Gerar energia implica em alteração
do ambiente. A energia eólica quando é mal
planejada pode gerar conflitos pelo uso do espaço, impactos sobre a fauna e
ruído. A tecnologia atual de energia solar requer ainda a utilização de
materiais como o arsênio, cádmio ou silício. A biomassa implica em subutilizar terras
férteis.
Nenhuma dessas fontes, porém,
leva ao deslocamento compulsório de dezenas de milhares de pessoas (no Brasil já
são mais de um milhão de desalojados por projetos hidrelétricos) ou afeta os
direitos das populações tradicionais, a sobrevivência de povos indígenas ou leva
à extinção de espécies da fauna e flora. Só hidrelétricas alteram o ambiente
urbano e rural, o clima, destroem ecossistemas. Mas são consideradas "limpas
e baratas" pelo governo brasileiro.
O ministro de Minas e
Energia, Edison Lobão, diz que as energias alternativas limpas como a eólica e solar
são caras. Serão sempre caras se não houver incentivos para torná-las
competitivas no mercado. Falta economia de escala.
Da mesma forma que
hidroeletricidade não pode ser considerada limpa, também não pode ser
considerada barata. É cara do ponto de vista dos custos de implantação e a conta
de luz é também é muito cara para o consumidor final. As tarifas de energia elétrica residencial e
industrial praticadas no Brasil (80% da energia vêm de geração hidrelétrica) estão
entre as dez mais caras do mundo. Isso derruba definitivamente o mito da
energia barata.
Considerar essa energia limpa
e barata é um engodo. A expansão de energia prioriza hidrelétrica usando a
teoria ultrapassada da disponibilidade farta encontrada graças à exuberância da Amazônia. A Amazônia não é só
uma dádiva da natureza, mas é, principalmente, berço de povos milenares.

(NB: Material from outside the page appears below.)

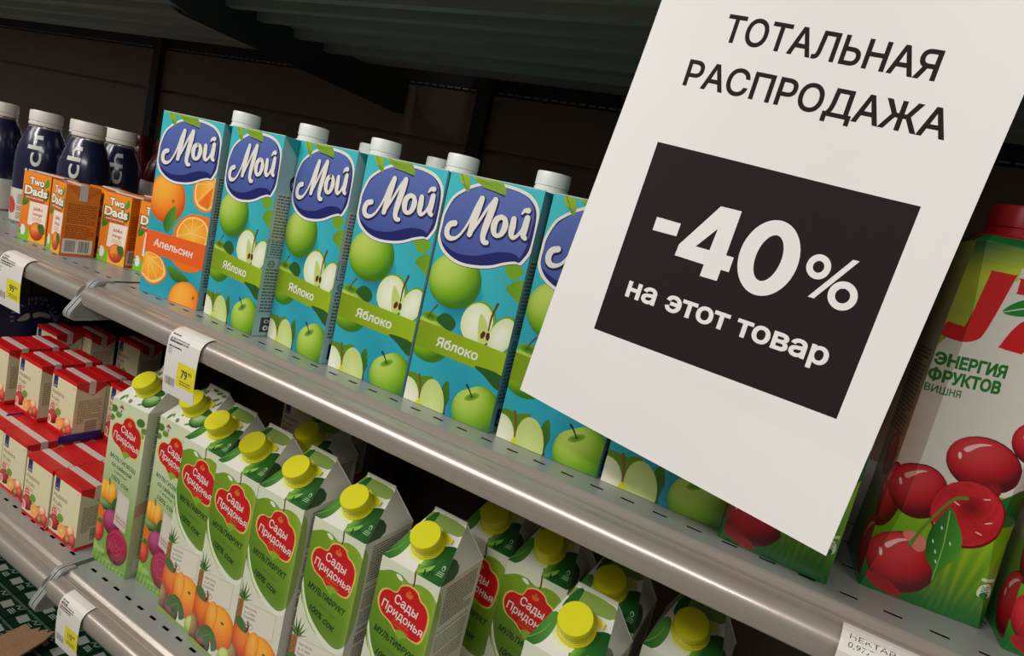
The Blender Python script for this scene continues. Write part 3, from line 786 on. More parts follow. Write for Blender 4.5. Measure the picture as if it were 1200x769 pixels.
# red fruit box
RW, RH, RD = 65.0, 88.0, 42.0
CREAM = C(226, 216, 176); RED = C(206, 18, 22)
def art_red_front():
    a = Art(RW, RH)
    a.grad(0, 0, RW, RH, lambda x, y: mixc(C(216, 206, 166), CREAM, y/80), 1, 3)
    a.poly([(0, 0), (RW, 0), (RW, 5), (0, 5)], RED); a.rect(0, 82, RW, RH, RED)
    a.rect(4, 64, 15, 82, C(26, 38, 96)); a.lines(5.5, 66, 13.5, 68.4, 2, C(190, 190, 200), 2); a.stroke([(6, 70, 0.5), (9.5, 73.5, 0.5), (13, 70, 0.5)], C(160, 160, 190), 3)
    a.text('Hedelmä', (4, 55), (36, 55), 6.2, C(70, 30, 20), 0.0); a.text('Frukt', (4, 45), (25, 45), 6.2, C(70, 30, 20), 0.0)
    a.lines(4, 39, 24, 42, 2.6, C(170, 150, 120), 3)
    a.text('8', (57, 76), (59.4, 76), 3, RED)
    a.oval(9, 33, 6.2, 6.2, C(206, 40, 60), 0, 16); a.oval(9, 33, 4.6, 4.6, C(226, 180, 160), 0, 16); a.stroke([(9, 37, 1.2), (9, 29, 1.2)], C(206, 40, 60), 1); a.stroke([(5, 33, 1.2), (13, 33, 1.2)], C(206, 40, 60), 1)
    a.oval(12, 19, 13, 11, ball(C(90, 8, 16), C(160, 20, 30), C(200, 70, 70)), 0, 18, 4)
    a.oval(3, 13, 6, 7, C(236, 206, 180), 0, 14); a.oval(3, 13, 4, 5, C(226, 130, 120), 0, 14)
    a.smooth([(16, 27), (22, 36), (32, 33), (28, 25)], C(110, 150, 50), 3)
    a.oval(46, 15, 15, 12, ball(C(150, 10, 16), C(206, 40, 36), C(240, 150, 100)), 0, 20, 4)
    a.oval(52, 22, 8, 8, ball(C(200, 90, 50), C(240, 170, 120), C(250, 220, 180)), 0, 16, 4)
    a.oval(58, 12, 9, 9, ball(C(130, 10, 16), C(196, 30, 30), C(240, 120, 90)), 0, 16, 4)
    a.oval(47, 8, 6, 5, ball(C(80, 60, 16), C(140, 110, 50), C(190, 170, 90)), 0, 14, 4)
    a.oval(31, 15, 9.6, 9.8, C(238, 130, 20), 0, 20); a.oval(31, 15, 8.4, 8.6, C(250, 220, 160), 0, 20); a.oval(31, 15, 7.6, 7.8, lambda x, y, r: mixc(C(250, 190, 90), C(240, 140, 40), r), 0, 20, 3)
    for k in range(8): a.stroke([(31, 15, 0.4), (31+7.5*math.cos(k*PI/4), 15+7.5*math.sin(k*PI/4), 0.7)], C(250, 216, 150), 1, True)
    a.L += 1
    a.text('1 dl', (50, 1.6), (57, 1.6), 2.2, CREAM)
    return a
def art_red_side():
    a = Art(RD, RH)
    a.grad(0, 0, RD, RH, lambda x, y: C(206, 198, 164), 1, 1)
    a.poly([(0, 0), (RD, 0), (RD, 5), (0, 5)], RED)
    a.poly([(0, 88), (RD, 88), (RD, 80), (RD/2+3, 66), (0, 80)], RED)
    a.lines(5, 24, 38, 60, 2.3, C(120, 106, 84), 8, 0.5)
    a.rect(15, 8, 36, 30, C(214, 206, 180)); a.bars(17, 10, 34, 28, C(50, 44, 44), 5, False)
    return a

# small orange drink box
TW, TH, TD = 47.0, 92.0, 40.0
def art_orange_front():
    a = Art(TW, TH)
    a.grad(0, 0, TW, TH, lambda x, y: mixc(C(226, 110, 20), C(240, 140, 30), y/92), 1, 3)
    a.smooth([(2, 46), (4, 62), (14, 66), (12, 50)], C(60, 120, 30), 3); a.smooth([(36, 62), (44, 74), (46, 66), (42, 58)], C(60, 120, 30), 3)
    a.text('Two', (11, 75.6), (36, 75.6), 10.5, C(60, 40, 20), 0.08); a.text('Two', (11.4, 76), (35.6, 76), 10, C(240, 234, 220), 0.04)
    a.text('Dads', (4, 62), (43, 62), 12, C(60, 40, 20), 0.08); a.text('Dads', (4.6, 62.4), (42.4, 62.4), 11.4, C(240, 234, 220), 0.04)
    a.smooth([(38, 75), (38, 83), (43, 88), (44, 79)], C(70, 150, 40), 3)
    a.rect(5, 54, 39, 60, C(180, 84, 50)); a.lines(7, 56, 37, 59, 3, C(236, 200, 170), 3, 0.5)
    a.poly([(14, 22), (44, 20), (46, 54), (15, 53)], C(236, 222, 206))
    a.text('Jabłko', (22, 43), (38, 43), 4.6, C(206, 70, 30), 0.02); a.text('mango', (22, 36), (38, 36), 4.6, C(206, 70, 30), 0.02); a.lines(22, 29, 38, 33, 1.8, C(206, 150, 120), 2)
    a.smooth([(0, 0), (0, 12), (8, 20), (18, 12), (18, 0)], C(120, 180, 40), 3)
    a.rect(18, 0, 47, 14, C(236, 170, 30))
    a.oval(31, 15, 12, 12.5, ball(C(150, 30, 10), C(220, 70, 30), C(240, 160, 60), -0.3, 0.4), 0.3, 20, 5)
    a.smooth([(32, 24), (42, 26), (44, 14), (38, 12)], C(60, 100, 40), 3)
    a.lines(27, 6, 42, 14, 2, C(160, 60, 20), 5, 0.4)
    a.oval(7, 13, 4.6, 7.4, WHITE, 0.1, 14); a.text('0,2', (3.8, 8), (3.8, 18), 3.4, INK, 0.01)
    return a
def art_orange_side():
    a = Art(TD, TH)
    a.grad(0, 0, TD, TH, lambda x, y: mixc(C(226, 110, 16), C(238, 136, 26), y/92), 1, 3)
    a.poly([(0, 92), (TD, 92), (TD/2, 74)], C(242, 146, 40)); a.poly([(0, 92), (TD/2, 73), (TD/2, 74), (1.4, 92)], C(150, 70, 16)); a.poly([(TD, 92), (TD/2, 73), (TD/2, 74), (TD-1.4, 92)], C(150, 70, 16))
    a.lines(4, 42, 37, 68, 2.2, C(110, 44, 10), 5, 0.45); a.lines(4, 24, 37, 40, 2.2, C(110, 44, 10), 7, 0.45)
    a.rect(2, 3, 37, 22, C(232, 226, 214)); a.bars(5, 5, 17, 20, INK, 4); a.bars(21, 5, 33, 20, INK, 9)
    return a

# dark green carton seen from above
def art_green_top():
    a = Art(43, 30)
    a.grad(0, 0, 43, 30, lambda x, y: C(14, 38, 26), 1, 1)
    a.poly([(4, 9), (20, 7), (22, 20), (6, 22)], C(134, 138, 128))
    a.stroke([(25, 20, 1.2), (29, 24, 1.2), (33, 19, 1.2), (38, 24, 1.2)], C(134, 146, 134), 3)
    a.lines(26, 8, 38, 15, 2.6, C(150, 164, 150), 4)
    a.rect(0, 27.6, 43, 28.6, C(166, 176, 164))
    return a

# ------------------------------------------------------------------ things
def cap_mb(r, h, n=32, ribs=True):
    b = MB(); rr = [r*0.985 if (k % 2 and ribs) else r for k in range(n)]
    def ring(s_, z, flat=False): return [((r if flat else rr[k])*s_*math.cos(2*PI*k/n), (r if flat else rr[k])*s_*math.sin(2*PI*k/n), z) for k in range(n)]
    R = [ring(1, 0), ring(1, h*0.18), ring(0.955, h*0.2), ring(0.955, h*0.27), ring(1, h*0.29), ring(0.99, h*0.93), ring(0.95, h, True), ring(0.9, h, True)]
    for i in range(len(R)-1):
        for k in range(n):
            j = (k+1) % n; b.poly([R[i][k], R[i][j], R[i+1][j], R[i+1][k]], (1, 1, 1))
    b.poly(R[-1], (1, 1, 1))
    return b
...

O que prevalece é a cultura
das empreiteiras em busca de obras faraônicas. O concreto das barragens e as escavações
em rocha no solo da floresta são financiados por dinheiro público a juros subsidiados.
Quem fiscaliza?
Na Parte III vou mostrar a
composição de uma conta de luz e os encargos que incidem sobre ela
Leia também:
Aneel autoriza empresas atrocarem energia mais barata por mais cara. Consumidores pagarão a diferença
[1] Por potencial
hidrelétrico entende-se o potencial possível técnica e economicamente
aproveitado nas condições atuais de tecnologia. É medido em termos de energia
firme, que é a geração máxima contínua na hipótese de repetição futura do
período hidrológico crítico.
[2] Potencial inventariado
compreende as usinas em operação ou construção e os aproveitamento disponíveis
estudados no inventário, viabilidade e projeto básico.